▸ DATA PROVIDED
-- begin --

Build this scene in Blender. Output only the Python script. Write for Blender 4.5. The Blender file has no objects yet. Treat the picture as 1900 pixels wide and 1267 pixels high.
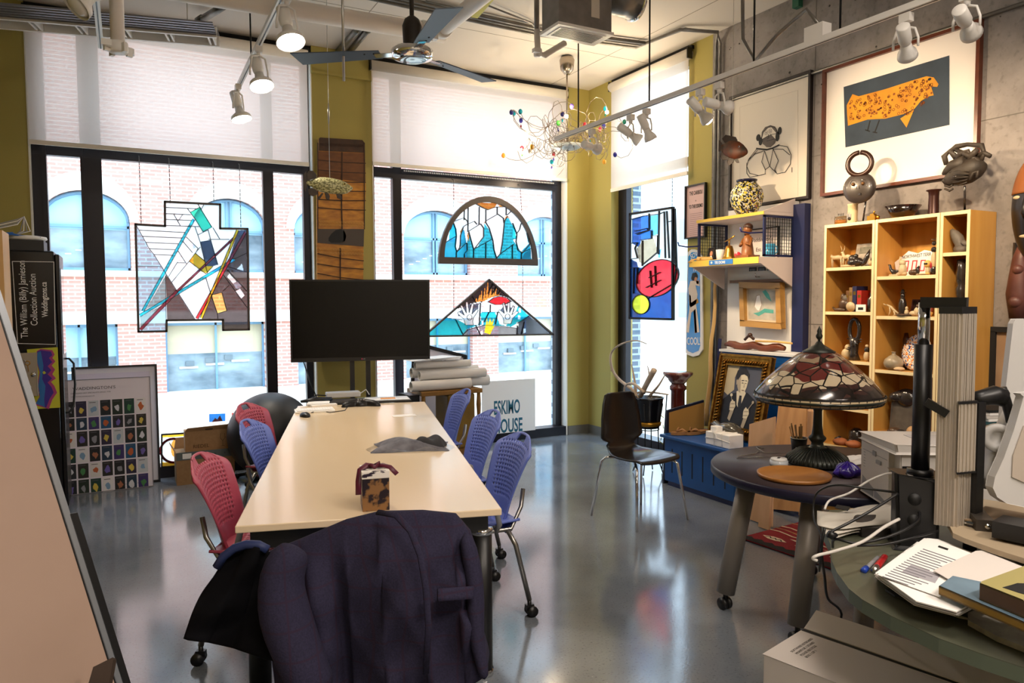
import bpy, math, random
from math import sin, cos, pi, radians as R, sqrt
from mathutils import Vector as V, Matrix as Mx
from mathutils.geometry import tessellate_polygon
random.seed(7)
SC = bpy.context.scene
COL = SC.collection
# ---------------------------------------------------------------- camera
FPX, CAMH = 1355.0, 1.55
def cam_axes(yaw, pitch, roll):
    f = V((sin(yaw)*cos(pitch), cos(yaw)*cos(pitch), -sin(pitch)))
    r = V((cos(yaw), -sin(yaw), 0)); u = r.cross(f)
    return cos(roll)*r+sin(roll)*u, -sin(roll)*r+cos(roll)*u, f
CR, CU, CF = cam_axes(R(28.2), R(3.2), R(-.28))
CP = V((0, 0, CAMH))
cam = bpy.data.cameras.new('camera'); cam.sensor_width = 36; cam.lens = 36*FPX/1900
cam.clip_start = .05; cam.clip_end = 200
camo = bpy.data.objects.new('camera', cam); COL.objects.link(camo)
m = Mx((CR, CU, -CF)).transposed().to_4x4(); m.translation = CP
camo.matrix_world = m
SC.camera = camo
def ray(px, py): return CF+CR*((px-950)/FPX)-CU*((py-633.5)/FPX)
def P(px, py, x=None, y=None, z=None, d=None):
    v = ray(px, py)
    t = x/v.x if x is not None else y/v.y if y is not None else (z-CAMH)/v.z if z is not None else d
    return CP+v*t
# ---------------------------------------------------------------- world, view
SC.view_settings.view_transform = 'Standard'; SC.view_settings.look = 'None'
SC.view_settings.exposure = 0.6; SC.view_settings.gamma = 1; SC.view_settings.use_curve_mapping = False
W = bpy.data.worlds.new('overcast_sky'); SC.world = W; W.use_nodes = True
wn = W.node_tree; bg = wn.nodes['Background']
wt = wn.nodes.new('ShaderNodeTexCoord'); ws = wn.nodes.new('ShaderNodeSeparateXYZ'); wr = wn.nodes.new('ShaderNodeValToRGB')
wn.links.new(wt.outputs['Generated'], ws.inputs[0]); wn.links.new(ws.outputs['Z'], wr.inputs[0]); wn.links.new(wr.outputs[0], bg.inputs[0])
wr.color_ramp.elements[0].color = (.80, .90, 1, 1); wr.color_ramp.elements[1].color = (.66, .82, 1, 1)
bg.inputs[1].default_value = 3.0
try:
    cy = SC.cycles
    cy.use_denoising = True; cy.max_bounces = 8; cy.diffuse_bounces = 4; cy.glossy_bounces = 3; cy.transmission_bounces = 4
    cy.transparent_max_bounces = 16; cy.sample_clamp_indirect = 6; cy.caustics_reflective = False; cy.caustics_refractive = False
    cy.use_adaptive_sampling = True; cy.adaptive_threshold = .02
except Exception: pass
XB, YA, ZC = 4.812, 7.081, 3.95           # right wall, window wall, ceiling
def lamp(kind, name, loc, power, col=(1, 1, 1), aim=None, **k):
    l = bpy.data.lights.new(name, kind); l.energy = power; l.color = col
    for a, b in k.items(): setattr(l, a, b)
    o = bpy.data.objects.new(name, l); COL.objects.link(o); o.location = loc
    if aim is not None: o.rotation_euler = (V(aim)-V(loc)).to_track_quat('-Z', 'Y').to_euler()
    return o
def portal(loc, aim, sx, sy):
    o = lamp('AREA', 'daylight_portal', loc, 1, aim=aim, shape='RECTANGLE', size=sx, size_y=sy)
    o.data.cycles.is_portal = True
portal((.5, YA+.32, 2), (.5, 0, 2), 2.3, 4); portal((3.4, YA+.32, 2), (3.4, 0, 2), 2.4, 4); portal((XB+.32, 6, 2), (0, 6, 2), 1.3, 4)
SUNL = lamp('SUN', 'low_sun', (2, 14, 8), .9, (1, .95, .88), aim=(1.0, 16, 3.0), angle=R(20))
SUNL.rotation_euler = V((-.25, .75, -.62)).to_track_quat('-Z', 'Y').to_euler()
WARM = (1, .74, .46)
# ---------------------------------------------------------------- materials
def lin(h):
    if not isinstance(h, str): return tuple(h)[:3]+(1,)
    h = h.lstrip('#'); o = []
    for i in (0, 2, 4):
        c = int(h[i:i+2], 16)/255; o.append(c/12.92 if c <= .04045 else ((c+.055)/1.055)**2.4)
    return tuple(o)+(1,)
MC = {}
def nodes(name):
    m = bpy.data.materials.new(name); m.use_nodes = True; t = m.node_tree
    return m, t, t.nodes['Principled BSDF'], t.nodes['Material Output']
def mat(name, col, rough=.5, metal=0, col2=None, scale=8, bump=0, bscale=None, stretch=(1, 1, 1), detail=4, mid=.5, wid=.25, emit=0, coat=0, spec=None):
    if name in MC: return MC[name]
    m, t, b, o = nodes(name); N = t.nodes.new; L = t.links.new
    b.inputs['Base Color'].default_value = lin(col); b.inputs['Roughness'].default_value = rough; b.inputs['Metallic'].default_value = metal
    if coat: b.inputs['Coat Weight'].default_value = coat; b.inputs['Coat Roughness'].default_value = .1
    if spec is not None: b.inputs['Specular IOR Level'].default_value = spec
    if emit: b.inputs['Emission Color'].default_value = lin(col); b.inputs['Emission Strength'].default_value = emit
    if col2 or bump:
        tc = N('ShaderNodeTexCoord'); mp = N('ShaderNodeMapping'); mp.inputs['Scale'].default_value = stretch; L(tc.outputs['Object'], mp.inputs[0])
        nz = N('ShaderNodeTexNoise'); nz.inputs['Scale'].default_value = scale; nz.inputs['Detail'].default_value = detail; L(mp.outputs[0], nz.inputs[0])
        if col2:
            r = N('ShaderNodeValToRGB'); r.color_ramp.elements[0].position = mid-wid; r.color_ramp.elements[1].position = mid+wid
            r.color_ramp.elements[0].color = lin(col); r.color_ramp.elements[1].color = lin(col2); L(nz.outputs[0], r.inputs[0]); L(r.outputs[0], b.inputs['Base Color'])
        if bump:
            n2 = nz
            if bscale: n2 = N('ShaderNodeTexNoise'); n2.inputs['Scale'].default_value = bscale; n2.inputs['Detail'].default_value = 3; L(mp.outputs[0], n2.inputs[0])
            bp = N('ShaderNodeBump'); bp.inputs['Strength'].default_value = bump; bp.inputs['Distance'].default_value = .01; L(n2.outputs[0], bp.inputs['Height']); L(bp.outputs[0], b.inputs['Normal'])
    MC[name] = m; return m
def wood(name, c1, c2, axis='z', rough=.45, scale=6):
    s = {'x': (.12, 1, 1), 'y': (1, .12, 1), 'z': (1, 1, .12)}[axis]
    return mat(name, c1, rough, col2=c2, scale=scale*2.5, stretch=s, detail=6, wid=.3)
def glassy(name, col, trans=.5, tl=.5, rough=.1):
    """coloured window glass: light passes straight (trans) or scattered (tl)"""
    if name in MC: return MC[name]
    m, t, b, o = nodes(name); N = t.nodes.new; L = t.links.new; c = tuple(min(1,x)**.8 for x in lin(col)[:3])+(1,)
    tr = N('ShaderNodeBsdfTransparent'); tr.inputs[0].default_value = c
    tn = N('ShaderNodeBsdfTranslucent')
    nz = N('ShaderNodeTexNoise'); nz.inputs['Scale'].default_value = 14; tc = N('ShaderNodeTexCoord'); L(tc.outputs['Object'], nz.inputs[0])
    mx = N('ShaderNodeMix'); mx.data_type = 'RGBA'; mx.inputs[6].default_value = tuple(x*.8 for x in c[:3])+(1,); mx.inputs[7].default_value = tuple(min(1, x*1.15+.02) for x in c[:3])+(1,)
    L(nz.outputs[0], mx.inputs[0]); L(mx.outputs[2], tn.inputs[0]); L(mx.outputs[2], tr.inputs[0])
    df = N('ShaderNodeBsdfDiffuse'); L(mx.outputs[2], df.inputs[0])
    gl = N('ShaderNodeBsdfGlossy'); gl.inputs['Roughness'].default_value = rough
    a = N('ShaderNodeMixShader'); a.inputs[0].default_value = tl*.35; L(tr.outputs[0], a.inputs[1]); L(tn.outputs[0], a.inputs[2])
    a2 = N('ShaderNodeMixShader'); a2.inputs[0].default_value = (1-trans)*.25; L(a.outputs[0], a2.inputs[1]); L(df.outputs[0], a2.inputs[2])
    a3 = N('ShaderNodeMixShader'); a3.inputs[0].default_value = .04; L(a2.outputs[0], a3.inputs[1]); L(gl.outputs[0], a3.inputs[2])
    L(a3.outputs[0], o.inputs[0]); t.nodes.remove(b); MC[name] = m; return m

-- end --

▸ TASK DETAILS
Find how many of the lines above have the word "scene" in them. State only that number.

▸ SOLUTION FOR THIS EXERCISE
2